Woven into a tree

Squirrels are everywhere any time of year, jumping from tree to tree or scurrying busily across the grass. Isn't it fun to think that squirrels have been doing this for thousands of years, and that, for at least part of that time, people have been watching and admiring their beauty and their freedom to climb? The red squirrel shown here is busy on the branch of a hazelnut tree. He looks like he is smelling the blossoms that will ripen into nuts if he doesn't pick them first. (Did you see that he's holding one in each of his front paws?)

The artist put the little squirrel in its favorite kind of nut tree. But the artist has also arranged the leaves and the squirrel so we notice that they both are very well rounded. The artist helps us think how satisfied the squirrel feels to be in that tree.
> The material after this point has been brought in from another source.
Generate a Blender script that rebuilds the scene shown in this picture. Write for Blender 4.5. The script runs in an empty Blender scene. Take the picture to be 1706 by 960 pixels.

Did you notice that there are lots of little lines going up and down across the squirrel's back? These are threads - wool and silk - that make up the whole picture. You see, the artist made a drawing, backward, of the squirrel in its tree for a huge, blanketlike picture to hang on a wall. It helped keep the cold out of a room before heaters were invented. The woven picture is called a tapestry.

The artist took his drawing to another artist, who enlarged it and gave it to the weavers to hang above their looms. Then, two or three people to a loom, they began to pull colored threads (the ``weft'') over and under, over and under the stiffer twisted threads (the ``warp'') that they had already stretched across their looms.

The weavers were skillfully turning the picture into a tapestry. They had to be very clever, for they were working on the back side (to hide the loose ends when they changed color of thread).

Now you can be clever, too, and discover a clue that shows how the artist designed our part of the tapestry.

Where is the little squirrel standing? If you noticed that there is no branch beneath its feet, you've found the clue!

Now we know that the artist must have simply placed a beautiful drawing of a squirrel with arched tail, arched back, and tufted ears against a dark part of the tree he had drawn. Since hazelnut trees meant newness of life, the artist had filled it with blossoms.

Working this way, the artist arrived at a fresh and unforgettable view of a squirrel and its tree.

Doesn't our little tapestry squirrel seem like a cousin of the mischievous squirrels in YOUR yard or park?